In early 2001 the telephone company was able to run a line up the hill where Audrey was living. Now she could get Online. She could work at home. She could double the time she spent at revisionism, which was had become her new passion. For a while she continued to work for me and started working for her self at home. She put her networking abilities to the test and was soon in contact with Palestinians in North America, Europe and Palestine. She developed an outreach concept titled Truth Seeking Missiles – polemical articles about The Bully and the Palestinians distributed over the Internet worldwide. She was on her own. She raged, I think I can use that word, against Israeli brutality against Palestinians, particularly the children. We saw less and less of each other. One day in town she told me, “Bradley, you’ve created a monster.” It was a compliment. I wondered how I had pulled it off. I hadn’t really done anything specific.

For a while we still had our back and forth via email. Now I was in the position of arguing that it wasn’t just a matter of The Bully killing Palestinian kids. Palestinian radicals were killing Israeli kids too. That the deliberate killing of children should not be segmented into the good deliberate killing of children and the bad deliberate killing of children. But she had made a choice. Revisionist theory had been the springboard. It had undermined her commitment to Republican politics because Republicans were doing nothing to deter the killing of Palestinian children. It had undermined her passionate patriotism because she saw that it was Americans, the U.S. Congress, who were paying for the killing of Palestinian children. And revisionism had undermined her orthodox understanding of the history of the 20th century and all the blather about a unique German monstrosity and a unique Jewish victimization.

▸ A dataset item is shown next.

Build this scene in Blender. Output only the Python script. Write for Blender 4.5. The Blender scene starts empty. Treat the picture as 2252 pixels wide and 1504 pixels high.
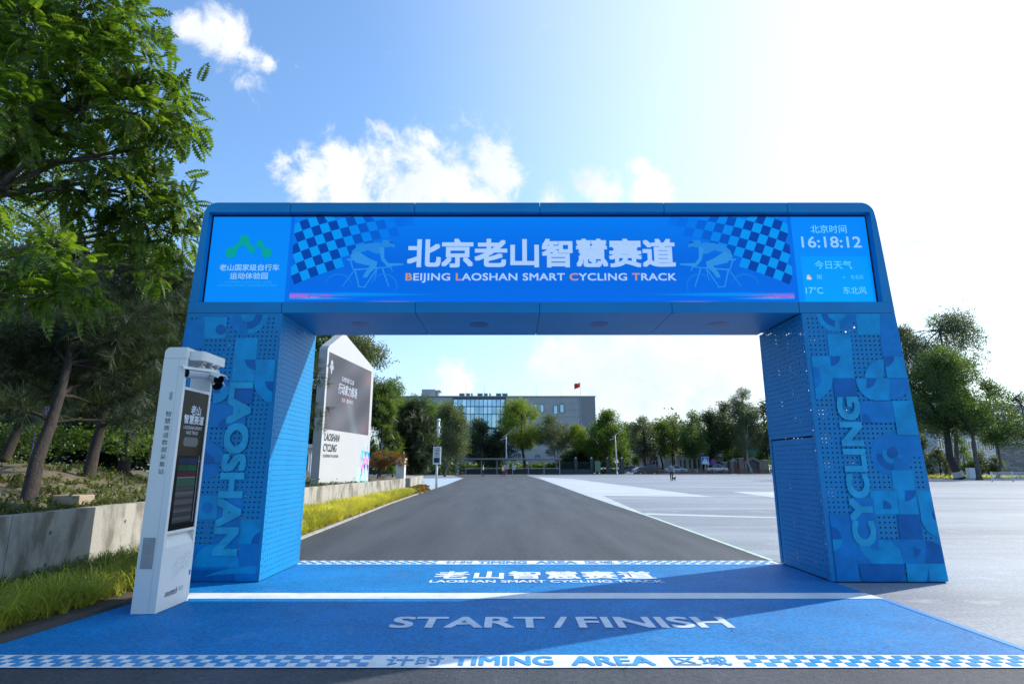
import bpy, math, random
import numpy as np
from mathutils import Vector, Matrix
R = math.radians
SC = bpy.context.scene
COL = SC.collection
rnd = random.Random(7)

# ------------------------------------------------------------------ camera, world, sun
FPX, CAMH = 1251.0, 1.6
PITCH = math.atan(272 / 1251)
cam = bpy.data.cameras.new('camera')
cam.sensor_width = 36; cam.lens = 36 * FPX / 2252
cam.clip_start = 0.05; cam.clip_end = 6000
co = bpy.data.objects.new('camera', cam); COL.objects.link(co)
co.location = (0, 0, CAMH); co.rotation_euler = (math.pi / 2 + PITCH, 0, 0)
SC.camera = co

SUN = Vector((1.305, .688, 1.0)).normalized()
SUN_EL = math.asin(SUN.z); SUN_AZ = math.atan2(SUN.x, SUN.y)
w = bpy.data.worlds.new("World"); SC.world = w; w.use_nodes = True
nt = w.node_tree; nt.nodes.clear()
def wn(t, **k):
    n = nt.nodes.new(t)
    for a, b in k.items(): setattr(n, a, b)
    return n
out = wn('ShaderNodeOutputWorld'); bg = wn('ShaderNodeBackground')
sky = wn('ShaderNodeTexSky', sky_type='NISHITA', sun_disc=False, sun_elevation=SUN_EL, sun_rotation=SUN_AZ,
         air_density=1.0, dust_density=2.2, ozone_density=2.5, altitude=50)
tc = wn('ShaderNodeTexCoord')
L = nt.links.new
def pixdir(x, y):
    s, c = math.sin(PITCH), math.cos(PITCH)
    u, v = x - 1126, 752 - y
    return Vector((u, FPX * c - v * s, FPX * s + v * c)).normalized()
# clouds: soft blobs at fixed places of the sky, broken up by noise
BL = [((425, 52), 42), ((468, 72), 52), ((515, 88), 56), ((550, 118), 46), ((590, 140), 26), ((535, 185), 62, .62), ((510, 228), 55, .52), ((610, 135), 60, .5),
      ((680, 395), 78), ((760, 385), 80), ((850, 380), 95), ((935, 390), 112), ((1010, 410), 95), ((1075, 365), 78), ((1100, 340), 45), ((760, 450), 110), ((900, 470), 120), ((1050, 450), 90),
      ((1305, 400), 48), ((1330, 425), 45), ((1410, 365), 32), ((1430, 410), 52), ((1210, 440), 40), ((1460, 440), 40),
      ((1330, 820), 130), ((1480, 790), 120), ((1230, 800), 60), ((1560, 900), 90), ((1450, 920), 90), ((1000, 845), 50), ((1640, 800), 120),
      ((1750, 330), 60), ((1990, 560), 130), ((2100, 330), 160), ((2230, 520), 200), ((2400, 650), 260), ((-420, 250), 200), ((-700, 500), 260), ((1500, -500), 200)]
mx = None
for (px, py), r, *wt in BL:
    d = wn('ShaderNodeVectorMath', operation='DISTANCE'); L(tc.outputs['Generated'], d.inputs[0])
    dd = pixdir(px, py); d.inputs[1].default_value = dd
    rr = (pixdir(px + r, py) - dd).length
    m = wn('ShaderNodeMapRange', clamp=True); L(d.outputs['Value'], m.inputs[0])
    m.inputs[1].default_value = 0; m.inputs[2].default_value = rr * 1.55; m.inputs[3].default_value = wt[0] if wt else 1; m.inputs[4].default_value = 0
    if mx is None: mx = m.outputs[0]
    else:
        a = wn('ShaderNodeMath', operation='MAXIMUM'); L(mx, a.inputs[0]); L(m.outputs[0], a.inputs[1]); mx = a.outputs[0]
nz = wn('ShaderNodeTexNoise'); nz.inputs['Scale'].default_value = 13; nz.inputs['Detail'].default_value = 12; nz.inputs['Roughness'].default_value = .66
nz.inputs['Distortion'].default_value = .35
L(tc.outputs['Generated'], nz.inputs['Vector'])
nm = wn('ShaderNodeMath', operation='MULTIPLY_ADD'); L(nz.outputs[0], nm.inputs[0]); nm.inputs[1].default_value = 2.3; nm.inputs[2].default_value = -1.30
ad = wn('ShaderNodeMath', operation='ADD'); L(nm.outputs[0], ad.inputs[0]); L(mx, ad.inputs[1])
ms = wn('ShaderNodeMapRange', clamp=True, interpolation_type='SMOOTHSTEP'); L(ad.outputs[0], ms.inputs[0])
ms.inputs[1].default_value = .12; ms.inputs[2].default_value = .66; ms.inputs[3].default_value = 0; ms.inputs[4].default_value = .93
# thin haze veil near the horizon and towards the sun
sd = wn('ShaderNodeVectorMath', operation='DOT_PRODUCT'); L(tc.outputs['Generated'], sd.inputs[0]); sd.inputs[1].default_value = SUN
vm = wn('ShaderNodeMapRange', clamp=True, interpolation_type='SMOOTHSTEP'); L(sd.outputs['Value'], vm.inputs[0])
vm.inputs[1].default_value = .45; vm.inputs[2].default_value = 1.1; vm.inputs[3].default_value = 0; vm.inputs[4].default_value = .9
sp = wn('ShaderNodeSeparateXYZ'); L(tc.outputs['Generated'], sp.inputs[0])
hm = wn('ShaderNodeMapRange', clamp=True, interpolation_type='SMOOTHSTEP'); L(sp.outputs[2], hm.inputs[0])
hm.inputs[1].default_value = .0; hm.inputs[2].default_value = .42; hm.inputs[3].default_value = .40; hm.inputs[4].default_value = 0
fw = wn('ShaderNodeMapRange', clamp=True, interpolation_type='SMOOTHSTEP'); L(sd.outputs['Value'], fw.inputs[0])
fw.inputs[1].default_value = -.5; fw.inputs[2].default_value = .55; fw.inputs[3].default_value = .12; fw.inputs[4].default_value = 1
hf = wn('ShaderNodeMath', operation='MULTIPLY'); L(hm.outputs[0], hf.inputs[0]); L(fw.outputs[0], hf.inputs[1])
vx = wn('ShaderNodeMath', operation='MAXIMUM'); L(vm.outputs[0], vx.inputs[0]); L(hf.outputs[0], vx.inputs[1])
tint = wn('ShaderNodeMix', data_type='RGBA', blend_type='MULTIPLY'); tint.inputs[0].default_value = 1
L(sky.outputs[0], tint.inputs[6]); tint.inputs[7].default_value = (1.12, 1.42, 1.60, 1)
mxv = wn('ShaderNodeMix', data_type='RGBA'); L(vx.outputs[0], mxv.inputs[0]); L(tint.outputs[2], mxv.inputs[6]); mxv.inputs[7].default_value = (4.7, 5.2, 5.6, 1)
mxc = wn('ShaderNodeMix', data_type='RGBA'); L(ms.outputs[0], mxc.inputs[0]); L(mxv.outputs[2], mxc.inputs[6])
cn = wn('ShaderNodeTexNoise'); cn.inputs['Scale'].default_value = 7; cn.inputs['Detail'].default_value = 6; cm = wn('ShaderNodeMapping'); cm.inputs['Location'].default_value = (.3, .1, .06)
L(tc.outputs['Generated'], cm.inputs[0]); L(cm.outputs[0], cn.inputs['Vector'])
cc = wn('ShaderNodeMapRange', clamp=True); L(cn.outputs[0], cc.inputs[0]); cc.inputs[1].default_value = .38; cc.inputs[2].default_value = .6
ccm = wn('ShaderNodeMix', data_type='RGBA'); L(cc.outputs[0], ccm.inputs[0]); ccm.inputs[6].default_value = (4.3, 4.7, 5.0, 1); ccm.inputs[7].default_value = (5.6, 5.7, 5.8, 1)
L(ccm.outputs[2], mxc.inputs[7])
L(mxc.outputs[2], bg.inputs[0]); bg.inputs[1].default_value = .15; L(bg.outputs[0], out.inputs[0])

sl = bpy.data.lights.new('sun', 'SUN'); sl.energy = 4.4; sl.angle = R(.53); sl.color = (1, .95, .87)
so = bpy.data.objects.new('sun', sl); COL.objects.link(so); so.rotation_euler = (-SUN).to_track_quat('-Z', 'Y').to_euler()
so.location = (30, 16, 40)
vs = SC.view_settings; vs.view_transform = 'Standard'; vs.look = 'None'; vs.gamma = 1; vs.use_curve_mapping = False; vs.exposure = 0.4
SC.cycles.max_bounces = 8; SC.cycles.transparent_max_bounces = 8
SC.cycles.sample_clamp_indirect = 6

# ------------------------------------------------------------------ measuring helpers (pixel of the photo -> metres)
def _d(x, y):
    s, c = math.sin(PITCH), math.cos(PITCH)
    u, v = x - 1126, 752 - y
    return u, FPX * c - v * s, FPX * s + v * c
def at(x, y, Y):
    u, yy, zz = _d(x, y); t = Y / yy
    return Vector((u * t, Y, CAMH + zz * t))
def gp(x, y, z=0):
    u, yy, zz = _d(x, y); t = (z - CAMH) / zz
    return Vector((u * t, yy * t, z))

# ------------------------------------------------------------------ materials
MATS = {}
def lin(c):
    return tuple(((v / 255) / 12.92 if v / 255 <= .04045 else ((v / 255 + .055) / 1.055) ** 2.4) for v in c)
def mat(name, c, rough=.6, c2=None, scale=8, bump=0, bscale=None, metal=0, spec=.5, detail=4, coat=0, mscale=None, thr=(.35, .65), speck=0, wear=None):
    if name in MATS: return MATS[name]
    m = bpy.data.materials.new(name); m.use_nodes = True; t = m.node_tree; b = t.nodes['Principled BSDF']
    b.inputs['Base Color'].default_value = (*c, 1); b.inputs['Roughness'].default_value = rough; b.inputs['Metallic'].default_value = metal
    b.inputs['Specular IOR Level'].default_value = spec; b.inputs['Coat Weight'].default_value = coat
    g = t.nodes.new('ShaderNodeNewGeometry') ; tcn = t.nodes.new('ShaderNodeTexCoord')
    mp = t.nodes.new('ShaderNodeMapping'); t.links.new(g.outputs['Position'], mp.inputs[0])
    if mscale: mp.inputs['Scale'].default_value = mscale
    if c2 is None: c2 = tuple(min(1, v * .86) for v in c)
    n = t.nodes.new('ShaderNodeTexNoise'); n.inputs['Scale'].default_value = scale; n.inputs['Detail'].default_value = detail
    n.inputs['Roughness'].default_value = .6
    t.links.new(mp.outputs[0], n.inputs['Vector'])
    r = t.nodes.new('ShaderNodeMapRange'); r.inputs[1].default_value = thr[0]; r.inputs[2].default_value = thr[1]
    t.links.new(n.outputs[0], r.inputs[0])
    x = t.nodes.new('ShaderNodeMix'); x.data_type = 'RGBA'; t.links.new(r.outputs[0], x.inputs[0])
    x.inputs[6].default_value = (*c, 1); x.inputs[7].default_value = (*c2, 1); t.links.new(x.outputs[2], b.inputs['Base Color'])
    if speck:
        n3 = t.nodes.new('ShaderNodeTexNoise'); n3.inputs['Scale'].default_value = speck; n3.inputs['Detail'].default_value = 4; n3.inputs['Roughness'].default_value = .75
        t.links.new(g.outputs['Position'], n3.inputs['Vector'])
        r3 = t.nodes.new('ShaderNodeMapRange'); r3.inputs[1].default_value = .3; r3.inputs[2].default_value = .7; r3.inputs[3].default_value = .55; r3.inputs[4].default_value = 1.45
        t.links.new(n3.outputs[0], r3.inputs[0])
        x3 = t.nodes.new('ShaderNodeMix'); x3.data_type = 'RGBA'; x3.blend_type = 'MULTIPLY'; x3.inputs[0].default_value = 1
        t.links.new(x.outputs[2], x3.inputs[6]); t.links.new(r3.outputs[0], x3.inputs[7]); t.links.new(x3.outputs[2], b.inputs['Base Color'])
    if wear:
        wc, ws, lo, hi, amt = wear; src = b.inputs['Base Color'].links[0].from_socket
        n4 = t.nodes.new('ShaderNodeTexNoise'); n4.inputs['Scale'].default_value = ws; n4.inputs['Detail'].default_value = 14; n4.inputs['Roughness'].default_value = .72; n4.inputs['Distortion'].default_value = .6
        t.links.new(g.outputs['Position'], n4.inputs['Vector'])
        r4 = t.nodes.new('ShaderNodeMapRange'); r4.inputs[1].default_value = lo; r4.inputs[2].default_value = hi; r4.inputs[4].default_value = amt; t.links.new(n4.outputs[0], r4.inputs[0])
        x4 = t.nodes.new('ShaderNodeMix'); x4.data_type = 'RGBA'; t.links.new(r4.outputs[0], x4.inputs[0]); t.links.new(src, x4.inputs[6]); x4.inputs[7].default_value = (*wc, 1); t.links.new(x4.outputs[2], b.inputs['Base Color'])
    if bump:
        n2 = t.nodes.new('ShaderNodeTexNoise'); n2.inputs['Scale'].default_value = bscale or scale * 6; n2.inputs['Detail'].default_value = 3
        t.links.new(g.outputs['Position'], n2.inputs['Vector'])
        bp = t.nodes.new('ShaderNodeBump'); bp.inputs['Strength'].default_value = bump; bp.inputs['Distance'].default_value = .02
        t.links.new(n2.outputs[0], bp.inputs['Height']); t.links.new(bp.outputs[0], b.inputs['Normal'])
    if name == 'black_glass': b.inputs['IOR'].default_value = 1.22
    MATS[name] = m; return m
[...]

All her passion now was focused on the Palestinians, particularly the children. She was being absolutely honest about the pain and despair she was beginning to feel for Palestinians. She was available to every Palestinian everywhere in the world, and would work for them, work to save their children, work to put the Bully back in its cage. She was consumed with her new work. There was nothing else she wanted to do.

Last Fall Audrey decided to return to the U.S. She had a job offer working with a new, radical conservative radio station in Alabama. It took everything she could beg or borrow to get her family out of Mexico and her household goods hauled to Alabama. They arrived the week before Christmas, 2001. Before she left she brought us her 24-year-old parrot Cyrano, two cats and a kitten. My wife was enchanted, still is, with the parrot and holds long unintelligible conversations with him in Spanish. One of the cats ran off. The kitten disappeared. But the big fat white cat, that we had given to the boys when it was yet a kitten, is still with us.

Over the last months Audrey and I have been in irregular contact. For various reasons we have been in almost daily contact the last three weeks. I had been encouraging her to put up her own Website and she had decided to do it. A few days ago Audrey mentioned that her Webmaster was a Palestinian living in Palestine. I didn’t think that was a very good business idea. I told her, half-jokingly, to not even think of going to Palestine but to bring the guy over here to Alabama. She said that it was out of my hands, that she had talked with him via the telephone for hours, that she was in love and that they were “thinking of Italy.”

The next night Audrey, her father and brother and her two sons Anthony and Jonathan were driving to Huntsville to have Chinese food to celebrate Jonathan’s thirteenth birthday. At a rural intersection in the dark they were struck on the driver’s side by a van traveling at high speed. Audrey died at the scene. Her father was hurt but is expected to be okay. Neither Audrey’s brother nor her sons were injured. So now the special passion that was hers is gone, the special honesty, and she is no longer available to any of us. There appears to be no reason for what happened. Nothing to learn from it. This is simply how the gods arrange our fates. Who knows what will happen before this day is out?